Wednesday, June 12, 2013


(This is the 7th post in the one-month challenge series.) 

I wrote this post last summer...

This semester I have a neuroscience course taught by a lecturer who is pretty good. Not awesome, but you can see she tries her best to make it interesting (In the last 3 weeks, we have had one creative drawing session for anatomy, a few videos/animations, one news article discussion, one historical background discussion and one... wait for it... neuro movie :) ) So, this isn't a boring course by any standards. And though the instructor isn't the best expert, she is pretty good. (Edit 1: Later on in the course, I realized she was not handling the course THAT well, and started to rush through topics or became vague. But she was still better than most of my teachers anywhere.)

3 classes ago, she made all of us give written feedback about the syllabus. Note that the feedback was about the syllabus, not the course itself. Apparently many students ended up giving her unsolicited teaching advice! 

Now pause for a minute and imagine this happening in India. A lecturer asks you to write about the syllabus and you dare to give advice about his (or her) teaching (very foolishly, I might add). What would you expect? If they knew who wrote the feedback -public insults in the class. And potentially lower grades. If they did not know who wrote it- one lecture wasted on how this whole class is arrogant, does not have any discipline, will never do anything useful in life and so on. (For NITTians of my batch: I can add in Chellappa style -> "Waat.. you have so much head weight ah.. how much kg you have?")

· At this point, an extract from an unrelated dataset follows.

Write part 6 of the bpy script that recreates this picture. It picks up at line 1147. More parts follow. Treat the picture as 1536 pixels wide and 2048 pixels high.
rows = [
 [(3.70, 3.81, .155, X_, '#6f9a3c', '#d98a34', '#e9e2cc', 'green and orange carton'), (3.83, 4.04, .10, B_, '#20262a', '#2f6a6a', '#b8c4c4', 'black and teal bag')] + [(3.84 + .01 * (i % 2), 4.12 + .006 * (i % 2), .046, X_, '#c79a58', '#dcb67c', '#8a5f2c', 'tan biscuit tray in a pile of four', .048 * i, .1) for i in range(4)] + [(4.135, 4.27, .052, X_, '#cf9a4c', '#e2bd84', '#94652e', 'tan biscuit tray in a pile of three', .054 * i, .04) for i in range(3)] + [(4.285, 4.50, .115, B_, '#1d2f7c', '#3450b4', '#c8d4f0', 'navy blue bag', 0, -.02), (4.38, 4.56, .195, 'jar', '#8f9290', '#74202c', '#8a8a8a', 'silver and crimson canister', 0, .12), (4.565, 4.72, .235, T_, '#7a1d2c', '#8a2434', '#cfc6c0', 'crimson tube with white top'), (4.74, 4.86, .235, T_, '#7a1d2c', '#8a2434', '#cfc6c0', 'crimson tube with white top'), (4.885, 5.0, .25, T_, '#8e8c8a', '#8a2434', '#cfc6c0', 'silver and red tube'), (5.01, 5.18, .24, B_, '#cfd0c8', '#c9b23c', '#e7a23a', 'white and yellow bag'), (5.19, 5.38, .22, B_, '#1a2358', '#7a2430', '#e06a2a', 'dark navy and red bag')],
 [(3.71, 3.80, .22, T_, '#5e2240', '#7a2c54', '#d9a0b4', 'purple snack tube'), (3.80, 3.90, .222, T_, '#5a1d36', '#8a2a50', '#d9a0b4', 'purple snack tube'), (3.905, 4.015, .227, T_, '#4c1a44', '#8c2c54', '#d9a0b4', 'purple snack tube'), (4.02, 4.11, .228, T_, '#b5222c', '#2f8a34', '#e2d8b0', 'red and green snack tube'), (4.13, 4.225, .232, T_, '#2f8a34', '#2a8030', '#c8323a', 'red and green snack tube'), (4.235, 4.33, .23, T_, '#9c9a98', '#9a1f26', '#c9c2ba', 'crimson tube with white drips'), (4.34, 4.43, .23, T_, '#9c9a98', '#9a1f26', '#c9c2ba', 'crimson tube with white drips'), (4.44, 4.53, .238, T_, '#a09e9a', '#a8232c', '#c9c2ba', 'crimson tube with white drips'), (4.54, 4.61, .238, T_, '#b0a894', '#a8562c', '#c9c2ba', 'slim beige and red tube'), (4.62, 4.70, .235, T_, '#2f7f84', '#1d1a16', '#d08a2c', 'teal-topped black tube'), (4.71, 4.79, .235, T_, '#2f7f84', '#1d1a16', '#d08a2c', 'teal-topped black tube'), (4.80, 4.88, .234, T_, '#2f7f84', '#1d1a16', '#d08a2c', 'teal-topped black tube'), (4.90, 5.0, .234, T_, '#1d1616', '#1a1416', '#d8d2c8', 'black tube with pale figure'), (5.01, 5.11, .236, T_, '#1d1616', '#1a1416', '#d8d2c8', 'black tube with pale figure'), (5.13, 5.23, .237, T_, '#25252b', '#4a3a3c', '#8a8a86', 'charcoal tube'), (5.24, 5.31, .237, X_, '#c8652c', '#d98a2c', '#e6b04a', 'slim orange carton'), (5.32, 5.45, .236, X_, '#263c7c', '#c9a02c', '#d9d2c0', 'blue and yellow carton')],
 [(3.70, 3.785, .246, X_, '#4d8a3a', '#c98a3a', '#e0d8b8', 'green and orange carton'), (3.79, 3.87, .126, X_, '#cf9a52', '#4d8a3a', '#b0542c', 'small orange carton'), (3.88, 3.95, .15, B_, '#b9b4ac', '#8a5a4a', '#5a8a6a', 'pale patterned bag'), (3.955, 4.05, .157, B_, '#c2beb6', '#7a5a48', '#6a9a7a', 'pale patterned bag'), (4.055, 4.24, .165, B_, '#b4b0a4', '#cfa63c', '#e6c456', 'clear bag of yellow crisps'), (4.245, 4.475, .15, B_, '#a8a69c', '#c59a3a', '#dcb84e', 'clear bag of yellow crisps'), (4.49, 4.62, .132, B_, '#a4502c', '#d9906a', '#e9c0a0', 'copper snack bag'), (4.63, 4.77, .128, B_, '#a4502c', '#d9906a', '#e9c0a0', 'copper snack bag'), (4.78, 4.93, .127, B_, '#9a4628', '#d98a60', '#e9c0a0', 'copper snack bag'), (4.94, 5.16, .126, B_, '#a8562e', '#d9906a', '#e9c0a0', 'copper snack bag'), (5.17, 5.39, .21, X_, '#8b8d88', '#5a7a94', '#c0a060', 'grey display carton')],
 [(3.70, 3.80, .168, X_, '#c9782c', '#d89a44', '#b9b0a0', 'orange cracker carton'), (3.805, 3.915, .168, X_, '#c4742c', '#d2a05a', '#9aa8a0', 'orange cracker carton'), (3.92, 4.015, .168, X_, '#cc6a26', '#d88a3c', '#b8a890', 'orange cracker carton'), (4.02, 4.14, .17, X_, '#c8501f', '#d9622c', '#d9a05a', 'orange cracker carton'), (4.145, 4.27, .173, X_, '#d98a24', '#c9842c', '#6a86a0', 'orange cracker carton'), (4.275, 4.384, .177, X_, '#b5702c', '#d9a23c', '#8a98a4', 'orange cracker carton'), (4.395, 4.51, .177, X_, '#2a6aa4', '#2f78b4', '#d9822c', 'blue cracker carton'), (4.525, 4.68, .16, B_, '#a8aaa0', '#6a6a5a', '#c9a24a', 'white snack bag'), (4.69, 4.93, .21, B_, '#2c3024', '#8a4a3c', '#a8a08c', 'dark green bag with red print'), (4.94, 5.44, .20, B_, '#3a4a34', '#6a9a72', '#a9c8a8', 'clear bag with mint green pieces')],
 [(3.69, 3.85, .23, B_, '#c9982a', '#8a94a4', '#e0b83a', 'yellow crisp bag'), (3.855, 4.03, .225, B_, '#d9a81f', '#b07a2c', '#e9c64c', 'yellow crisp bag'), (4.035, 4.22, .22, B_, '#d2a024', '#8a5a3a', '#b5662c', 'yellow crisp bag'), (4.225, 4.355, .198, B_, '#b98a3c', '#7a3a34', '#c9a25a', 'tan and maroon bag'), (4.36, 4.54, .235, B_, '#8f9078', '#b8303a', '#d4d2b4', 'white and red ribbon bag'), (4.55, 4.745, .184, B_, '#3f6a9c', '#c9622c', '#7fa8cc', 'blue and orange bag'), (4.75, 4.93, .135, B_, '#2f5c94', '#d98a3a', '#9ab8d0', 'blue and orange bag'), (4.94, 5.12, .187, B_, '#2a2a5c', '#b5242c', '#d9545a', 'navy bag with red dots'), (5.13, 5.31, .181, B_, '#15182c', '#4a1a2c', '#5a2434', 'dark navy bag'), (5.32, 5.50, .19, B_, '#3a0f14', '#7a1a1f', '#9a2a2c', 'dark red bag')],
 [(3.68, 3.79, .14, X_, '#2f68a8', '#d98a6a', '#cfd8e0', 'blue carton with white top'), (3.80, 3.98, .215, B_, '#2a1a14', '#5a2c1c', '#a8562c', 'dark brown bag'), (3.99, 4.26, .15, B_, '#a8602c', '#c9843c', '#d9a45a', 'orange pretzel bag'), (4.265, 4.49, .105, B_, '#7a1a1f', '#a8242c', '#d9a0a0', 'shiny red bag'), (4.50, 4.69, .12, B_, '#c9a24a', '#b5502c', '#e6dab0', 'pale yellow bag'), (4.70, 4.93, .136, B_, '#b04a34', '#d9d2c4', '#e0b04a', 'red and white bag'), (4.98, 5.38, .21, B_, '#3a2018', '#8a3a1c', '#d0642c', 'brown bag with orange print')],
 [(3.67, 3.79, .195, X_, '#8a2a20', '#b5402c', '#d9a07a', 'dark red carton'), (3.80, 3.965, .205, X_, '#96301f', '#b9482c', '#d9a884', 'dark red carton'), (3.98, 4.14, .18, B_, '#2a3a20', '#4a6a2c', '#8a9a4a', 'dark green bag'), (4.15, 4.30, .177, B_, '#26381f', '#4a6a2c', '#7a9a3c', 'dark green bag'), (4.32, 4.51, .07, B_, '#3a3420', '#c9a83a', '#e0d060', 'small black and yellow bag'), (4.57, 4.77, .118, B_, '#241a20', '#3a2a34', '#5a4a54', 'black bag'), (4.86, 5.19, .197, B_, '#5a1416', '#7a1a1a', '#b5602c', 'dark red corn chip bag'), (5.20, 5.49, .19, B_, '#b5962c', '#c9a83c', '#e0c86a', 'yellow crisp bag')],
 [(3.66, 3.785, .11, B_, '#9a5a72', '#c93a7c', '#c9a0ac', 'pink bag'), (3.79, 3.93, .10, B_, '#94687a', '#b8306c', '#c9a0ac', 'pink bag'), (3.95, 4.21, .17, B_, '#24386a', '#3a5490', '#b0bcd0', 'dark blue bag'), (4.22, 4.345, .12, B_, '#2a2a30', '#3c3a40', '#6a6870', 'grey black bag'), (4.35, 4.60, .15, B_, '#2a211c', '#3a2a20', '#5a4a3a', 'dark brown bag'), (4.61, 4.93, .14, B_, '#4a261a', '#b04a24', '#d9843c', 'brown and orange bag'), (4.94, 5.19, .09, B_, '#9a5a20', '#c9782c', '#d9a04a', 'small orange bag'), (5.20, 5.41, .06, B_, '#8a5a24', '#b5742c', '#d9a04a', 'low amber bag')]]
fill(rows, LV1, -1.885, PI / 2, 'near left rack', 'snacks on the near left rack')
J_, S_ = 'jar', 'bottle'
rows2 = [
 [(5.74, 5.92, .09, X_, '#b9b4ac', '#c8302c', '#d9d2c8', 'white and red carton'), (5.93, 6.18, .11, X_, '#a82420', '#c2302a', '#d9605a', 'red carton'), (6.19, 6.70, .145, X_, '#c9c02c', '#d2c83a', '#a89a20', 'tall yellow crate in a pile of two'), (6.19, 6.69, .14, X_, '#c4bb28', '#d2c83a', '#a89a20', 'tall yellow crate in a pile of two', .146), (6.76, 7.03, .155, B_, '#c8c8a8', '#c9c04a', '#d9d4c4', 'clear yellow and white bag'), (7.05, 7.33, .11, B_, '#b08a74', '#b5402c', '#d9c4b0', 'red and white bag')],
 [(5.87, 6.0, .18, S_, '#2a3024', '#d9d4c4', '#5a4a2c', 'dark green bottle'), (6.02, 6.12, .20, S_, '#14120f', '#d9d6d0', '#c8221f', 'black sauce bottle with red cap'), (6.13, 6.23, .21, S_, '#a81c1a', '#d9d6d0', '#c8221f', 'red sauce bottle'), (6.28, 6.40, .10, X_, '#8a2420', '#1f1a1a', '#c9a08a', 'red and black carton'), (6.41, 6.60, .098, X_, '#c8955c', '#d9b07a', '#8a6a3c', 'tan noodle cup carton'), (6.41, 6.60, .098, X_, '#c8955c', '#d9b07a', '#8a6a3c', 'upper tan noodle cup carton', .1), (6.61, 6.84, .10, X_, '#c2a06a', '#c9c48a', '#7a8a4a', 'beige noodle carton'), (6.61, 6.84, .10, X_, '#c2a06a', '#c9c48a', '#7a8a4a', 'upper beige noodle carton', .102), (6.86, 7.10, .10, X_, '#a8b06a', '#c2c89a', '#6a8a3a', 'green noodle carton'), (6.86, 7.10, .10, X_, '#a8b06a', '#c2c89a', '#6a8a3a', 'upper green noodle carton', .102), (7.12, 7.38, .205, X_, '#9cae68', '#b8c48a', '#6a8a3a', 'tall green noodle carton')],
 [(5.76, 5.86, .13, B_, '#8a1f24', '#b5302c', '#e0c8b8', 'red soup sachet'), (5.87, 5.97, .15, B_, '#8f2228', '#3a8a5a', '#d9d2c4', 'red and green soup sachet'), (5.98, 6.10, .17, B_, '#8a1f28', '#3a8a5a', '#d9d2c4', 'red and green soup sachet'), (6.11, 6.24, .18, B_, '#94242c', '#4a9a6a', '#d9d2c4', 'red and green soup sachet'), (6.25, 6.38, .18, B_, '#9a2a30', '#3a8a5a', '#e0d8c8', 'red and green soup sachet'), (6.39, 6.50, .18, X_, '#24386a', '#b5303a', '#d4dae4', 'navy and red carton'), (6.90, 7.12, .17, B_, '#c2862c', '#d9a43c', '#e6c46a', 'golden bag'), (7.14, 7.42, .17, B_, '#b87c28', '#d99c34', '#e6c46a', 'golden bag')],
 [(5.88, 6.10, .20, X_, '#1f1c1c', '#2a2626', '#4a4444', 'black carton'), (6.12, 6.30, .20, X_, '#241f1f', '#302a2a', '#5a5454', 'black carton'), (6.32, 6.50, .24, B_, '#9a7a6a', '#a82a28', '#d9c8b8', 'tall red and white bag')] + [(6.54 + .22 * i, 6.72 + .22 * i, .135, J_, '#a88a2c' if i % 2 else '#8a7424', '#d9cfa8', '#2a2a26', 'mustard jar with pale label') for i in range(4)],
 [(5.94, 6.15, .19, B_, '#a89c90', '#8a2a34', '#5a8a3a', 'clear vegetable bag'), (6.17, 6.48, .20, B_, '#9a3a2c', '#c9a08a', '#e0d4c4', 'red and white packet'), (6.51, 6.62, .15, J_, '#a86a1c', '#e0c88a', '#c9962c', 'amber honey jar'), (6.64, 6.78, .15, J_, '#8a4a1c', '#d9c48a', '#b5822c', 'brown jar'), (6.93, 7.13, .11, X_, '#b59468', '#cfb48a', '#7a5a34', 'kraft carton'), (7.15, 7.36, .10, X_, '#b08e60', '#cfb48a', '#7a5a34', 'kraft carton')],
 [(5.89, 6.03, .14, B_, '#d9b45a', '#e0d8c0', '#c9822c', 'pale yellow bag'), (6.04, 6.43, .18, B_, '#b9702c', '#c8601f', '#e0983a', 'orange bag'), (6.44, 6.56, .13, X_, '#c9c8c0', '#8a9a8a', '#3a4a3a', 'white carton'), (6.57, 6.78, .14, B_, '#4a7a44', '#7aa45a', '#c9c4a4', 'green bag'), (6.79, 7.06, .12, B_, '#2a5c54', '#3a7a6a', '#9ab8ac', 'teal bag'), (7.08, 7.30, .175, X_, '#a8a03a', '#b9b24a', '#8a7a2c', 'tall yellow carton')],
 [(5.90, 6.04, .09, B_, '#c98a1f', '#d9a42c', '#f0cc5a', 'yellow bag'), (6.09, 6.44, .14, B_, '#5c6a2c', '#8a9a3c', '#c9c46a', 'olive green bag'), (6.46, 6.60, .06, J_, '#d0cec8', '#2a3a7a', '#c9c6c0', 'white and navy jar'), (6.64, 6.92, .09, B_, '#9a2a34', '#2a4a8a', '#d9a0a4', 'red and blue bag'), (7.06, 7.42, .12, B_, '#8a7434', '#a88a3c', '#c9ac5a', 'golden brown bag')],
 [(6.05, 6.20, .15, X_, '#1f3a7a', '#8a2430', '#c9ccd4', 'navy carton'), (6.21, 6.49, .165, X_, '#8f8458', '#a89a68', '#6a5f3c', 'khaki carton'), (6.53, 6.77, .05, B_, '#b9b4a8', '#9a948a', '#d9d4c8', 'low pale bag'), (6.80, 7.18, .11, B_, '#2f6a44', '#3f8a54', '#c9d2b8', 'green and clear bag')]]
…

Now to the present. Was she angry? NOT AT ALL. She was specially THANKFUL to those who wrote the advice. And what's more? Some people had written that she was 'not very organized'. (Remember she hadn't even asked their opinion!) Yet she actually APOLOGIZED to us that though it isn't an excuse, it's her first time with this course and she would try to improve.

Would any Indian teacher EVER apologize to the class? Or let alone, accept that there was a problem with himself/herself? Let me rephrase that. Would any Indian adult EVER accept they were wrong- in public- to their subordinates? Do Indian adults ever admit they are not perfect or they do not know something or that they might be wrong?

Ya, ya. I am generalizing too much here. Of course, there are some nice Indians who are humble. But they are mostly the exception, not the norm. Whereas in the US, it is the NORM to admit you don't know. Or to apologize when you are wrong. And to the many Indians who criticize Americans as being too liberal ("having no culture"), I say- it is the norm here (at least in academia) to be humble. Which commands respect from me like nothing else.

I rest my case.

Tomorrow: Internet Rage
Also: I tried writing today's post in less than 500 words (except the "Tomorrow" and "Also" sections.) It took me longer than usual but I guess was worth it. Will try that when I can.